- Job
Copy the material that follows word for word and omit its pictures.

━━━━━━━━━━

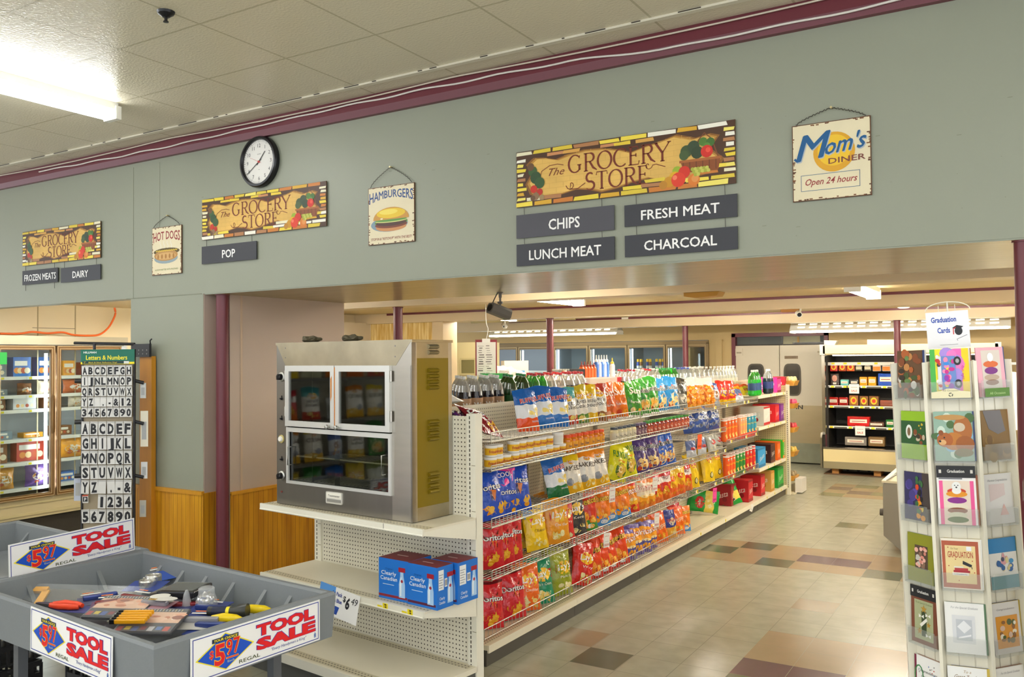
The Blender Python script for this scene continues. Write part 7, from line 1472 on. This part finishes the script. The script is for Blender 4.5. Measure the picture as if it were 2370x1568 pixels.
MB().tube([(.005+.075*math.cos(PI-k*PI/12), -.05, 2.058+.032*math.sin(k*PI/12)) for k in range(13)], .0022, RCM, 6).tube([(.005, -.05, 2.09), (.005, -.02, 1.82)], .003, RCM, 6).tube([(-.025, -.05, 2.078), (-.025, -.054, 2.045)], .0015, RCM, 5).tube([(.03, -.05, 2.078), (.03, -.054, 2.045)], .0015, RCM, 5).build('sign_hoop', sp)
def spin_obj(mb, name, label, k, x, z, tilt=-.10, y=0, cat='greeting card', group=None, M=None):
    o = mb.build(name); o.matrix_world = (M or SM) @ face(k) @ Matrix.Translation((x, -.012+y, z)) @ Matrix.Rotation(tilt, 4, 'X'); return tag(o, label, cat, group)
m = MB(); m.box(-.071, -.001, 0, .071, .001, .137, card('#f0f0f2')); m.text('Graduation', -.012, .098, .020, card('#1f4aa8'), w=.084, bold=.05, z=.0014); m.text('Cards', -.014, .058, .020, card('#1f4aa8'), w=.042, bold=.05, z=.0014)
m.flat([(.014, .074), (.036, .066), (.052, .078), (.030, .084)], BLK, .0014); m.disc((.035, .062), .016, BLK, 14, .013, z=.0013); m.ribbon([(.026, .076), (.018, .070), (.018, .05)], .003, card('#d02c2c'), .0018); m.ribbon([(.028, .032), (.062, .046)], .002, card('#8a8a92'), .0014); m.ribbon([(.028, .032), (.03, .026)], .002, card('#8a8a92'), .0014); m.rect(-.03, .012, .03, .014, card('#b0b0b4'), .0014)
o = m.build('card_sign'); o.matrix_world = SM @ Matrix.Translation((.004, -.06, 1.917)) @ Matrix.Rotation(-.02, 4, 'Y'); tag(o, 'white sign reading Graduation Cards above the card rack', 'sign')
CW_, CH_ = .124, .176
def cardb(bg, w_=CW_, h_=CH_):
    m = MB(); m.box(-w_/2, 0, 0, w_/2, .004, h_, card(bg)); return m
def blobs(m, n, cs, x0, x1, y0, y1, s=(.008, .02), seed=0, z=.0006):
    r = random.Random(seed)
    for k in range(n): m.disc((r.uniform(x0, x1), r.uniform(y0, y1)), r.uniform(*s), card(r.choice(cs)), 10, r.uniform(*s), z=z+.00004*k)
    return m
def a_rainbow():
    m = cardb('#e9c81c')
    for x0, x1, c in ((-.062, -.045, '#4cb04a'), (-.045, -.02, '#e8dc2a'), (-.02, .01, '#6ac0d8'), (.01, .04, '#e86ab8'), (.04, .062, '#f0d020')): m.rect(x0, 0, x1, CH_, card(c), .0004)
    blobs(m, 10, ['#6ac8d8', '#e87ac0', '#a88ad8'], -.02, .03, .02, .16, (.015, .03), 3, .0006)
    m.flat([(-.025, .03), (.012, .03), (.02, .06), (.02, .15), (-.025, .15)], card('#6a8ac8'), .002); blobs(m, 16, ['#e8641c', '#e8d81c', '#c82c8c', '#3a8ad8', '#4cb04a', '#8a3ab0', '#f08ab0'], -.018, .014, .035, .145, (.006, .011), 4, .0022)
    for y in (.05, .132): m.disc((.026, y), .016, BLK, 14, .012, z=.003); m.disc((.026, y), .008, card('#a8a8ac'), 12, .006, z=.0034)
    m.rect(-.038, .03, -.026, .15, card('#d8dce4'), .0022); blobs(m, 8, ['#c8302c', '#e8e4dc', '#3a3a44'], -.04, -.03, .03, .15, (.004, .008), 5, .0028); m.text('safe trip', .045, .09, .010, card('#c83a8c'), w=.05, ang=PI/2, z=.002); return m
def a_bear():
    m = cardb('#8fae9c'); blobs(m, 18, ['#5a7a4a', '#88b8d8', '#c8d8c8', '#4a6a3c', '#b0c890'], -.055, .055, .01, .17, (.01, .022), 6, .0004)
    for x, y, a, b, c in ((.03, .11, .03, .05, '#a8642c'), (.0, .07, .035, .032, '#b8742c'), (-.028, .075, .026, .026, '#a85c24'), (-.036, .066, .012, .010, '#d8a870'), (-.04, .1, .008, .01, '#8a4a1c'), (.035, .06, .03, .03, '#9a5824'), (.02, .12, .018, .016, '#c8b8a0'), (-.01, .155, .05, .010, '#b88a4c'), (.03, .03, .03, .015, '#7a6a3c')): m.disc((x, y), b, card(c), 14, a, z=.0018); 
    m.disc((-.03, .083), .003, BLK, 8, z=.0026); m.disc((-.044, .07), .004, BLK, 8, z=.0026); return m
def a_pup():
    m = cardb('#f2f0ee'); m.rect(-.055, .0, .055, .155, card('#e9d6c4'), .0004); m.rect(-.055, 0, -.043, .155, card('#ec5a9a'), .0006); m.rect(.043, 0, .055, .155, card('#ec5a9a'), .0006); m.rect(-.055, .16, .02, .165, card('#7a7a80'), .0006)
    for y, c, w_ in ((.118, '#c8401c', .06), (.108, '#e8961c', .068), (.086, '#8a2a8c', .062), (.064, '#e6dcc4', .07), (.05, '#8a4a2c', .064), (.034, '#d8d4b8', .064), (.018, '#5a6a2c', .068)): m.disc((0, y), .011, card(c), 16, w_/2, z=.001+.0001*y)
    m.disc((0, .135), .017, card('#f0efec'), 14, .015, z=.0018); m.disc((0, .12), .012, card('#f4f2ee'), 14, .015, z=.0017)
    for x, y, q in ((-.005, .139, .002), (.005, .139, .002), (0, .132, .003)): m.disc((x, y), q, BLK, 8, z=.0022)
    return m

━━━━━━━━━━

- Worked answer
The Blender Python script for this scene continues. Write part 7, from line 1472 on. This part finishes the script. The script is for Blender 4.5. Measure the picture as if it were 2370x1568 pixels.
MB().tube([(.005+.075*math.cos(PI-k*PI/12), -.05, 2.058+.032*math.sin(k*PI/12)) for k in range(13)], .0022, RCM, 6).tube([(.005, -.05, 2.09), (.005, -.02, 1.82)], .003, RCM, 6).tube([(-.025, -.05, 2.078), (-.025, -.054, 2.045)], .0015, RCM, 5).tube([(.03, -.05, 2.078), (.03, -.054, 2.045)], .0015, RCM, 5).build('sign_hoop', sp)
def spin_obj(mb, name, label, k, x, z, tilt=-.10, y=0, cat='greeting card', group=None, M=None):
    o = mb.build(name); o.matrix_world = (M or SM) @ face(k) @ Matrix.Translation((x, -.012+y, z)) @ Matrix.Rotation(tilt, 4, 'X'); return tag(o, label, cat, group)
m = MB(); m.box(-.071, -.001, 0, .071, .001, .137, card('#f0f0f2')); m.text('Graduation', -.012, .098, .020, card('#1f4aa8'), w=.084, bold=.05, z=.0014); m.text('Cards', -.014, .058, .020, card('#1f4aa8'), w=.042, bold=.05, z=.0014)
m.flat([(.014, .074), (.036, .066), (.052, .078), (.030, .084)], BLK, .0014); m.disc((.035, .062), .016, BLK, 14, .013, z=.0013); m.ribbon([(.026, .076), (.018, .070), (.018, .05)], .003, card('#d02c2c'), .0018); m.ribbon([(.028, .032), (.062, .046)], .002, card('#8a8a92'), .0014); m.ribbon([(.028, .032), (.03, .026)], .002, card('#8a8a92'), .0014); m.rect(-.03, .012, .03, .014, card('#b0b0b4'), .0014)
o = m.build('card_sign'); o.matrix_world = SM @ Matrix.Translation((.004, -.06, 1.917)) @ Matrix.Rotation(-.02, 4, 'Y'); tag(o, 'white sign reading Graduation Cards above the card rack', 'sign')
CW_, CH_ = .124, .176
def cardb(bg, w_=CW_, h_=CH_):
    m = MB(); m.box(-w_/2, 0, 0, w_/2, .004, h_, card(bg)); return m
def blobs(m, n, cs, x0, x1, y0, y1, s=(.008, .02), seed=0, z=.0006):
    r = random.Random(seed)
    for k in range(n): m.disc((r.uniform(x0, x1), r.uniform(y0, y1)), r.uniform(*s), card(r.choice(cs)), 10, r.uniform(*s), z=z+.00004*k)
    return m
def a_rainbow():
    m = cardb('#e9c81c')
    for x0, x1, c in ((-.062, -.045, '#4cb04a'), (-.045, -.02, '#e8dc2a'), (-.02, .01, '#6ac0d8'), (.01, .04, '#e86ab8'), (.04, .062, '#f0d020')): m.rect(x0, 0, x1, CH_, card(c), .0004)
    blobs(m, 10, ['#6ac8d8', '#e87ac0', '#a88ad8'], -.02, .03, .02, .16, (.015, .03), 3, .0006)
    m.flat([(-.025, .03), (.012, .03), (.02, .06), (.02, .15), (-.025, .15)], card('#6a8ac8'), .002); blobs(m, 16, ['#e8641c', '#e8d81c', '#c82c8c', '#3a8ad8', '#4cb04a', '#8a3ab0', '#f08ab0'], -.018, .014, .035, .145, (.006, .011), 4, .0022)
    for y in (.05, .132): m.disc((.026, y), .016, BLK, 14, .012, z=.003); m.disc((.026, y), .008, card('#a8a8ac'), 12, .006, z=.0034)
    m.rect(-.038, .03, -.026, .15, card('#d8dce4'), .0022); blobs(m, 8, ['#c8302c', '#e8e4dc', '#3a3a44'], -.04, -.03, .03, .15, (.004, .008), 5, .0028); m.text('safe trip', .045, .09, .010, card('#c83a8c'), w=.05, ang=PI/2, z=.002); return m
def a_bear():
    m = cardb('#8fae9c'); blobs(m, 18, ['#5a7a4a', '#88b8d8', '#c8d8c8', '#4a6a3c', '#b0c890'], -.055, .055, .01, .17, (.01, .022), 6, .0004)
    for x, y, a, b, c in ((.03, .11, .03, .05, '#a8642c'), (.0, .07, .035, .032, '#b8742c'), (-.028, .075, .026, .026, '#a85c24'), (-.036, .066, .012, .010, '#d8a870'), (-.04, .1, .008, .01, '#8a4a1c'), (.035, .06, .03, .03, '#9a5824'), (.02, .12, .018, .016, '#c8b8a0'), (-.01, .155, .05, .010, '#b88a4c'), (.03, .03, .03, .015, '#7a6a3c')): m.disc((x, y), b, card(c), 14, a, z=.0018); 
    m.disc((-.03, .083), .003, BLK, 8, z=.0026); m.disc((-.044, .07), .004, BLK, 8, z=.0026); return m
def a_pup():
    m = cardb('#f2f0ee'); m.rect(-.055, .0, .055, .155, card('#e9d6c4'), .0004); m.rect(-.055, 0, -.043, .155, card('#ec5a9a'), .0006); m.rect(.043, 0, .055, .155, card('#ec5a9a'), .0006); m.rect(-.055, .16, .02, .165, card('#7a7a80'), .0006)
    for y, c, w_ in ((.118, '#c8401c', .06), (.108, '#e8961c', .068), (.086, '#8a2a8c', .062), (.064, '#e6dcc4', .07), (.05, '#8a4a2c', .064), (.034, '#d8d4b8', .064), (.018, '#5a6a2c', .068)): m.disc((0, y), .011, card(c), 16, w_/2, z=.001+.0001*y)
    m.disc((0, .135), .017, card('#f0efec'), 14, .015, z=.0018); m.disc((0, .12), .012, card('#f4f2ee'), 14, .015, z=.0017)
    for x, y, q in ((-.005, .139, .002), (.005, .139, .002), (0, .132, .003)): m.disc((x, y), q, BLK, 8, z=.0022)
    return m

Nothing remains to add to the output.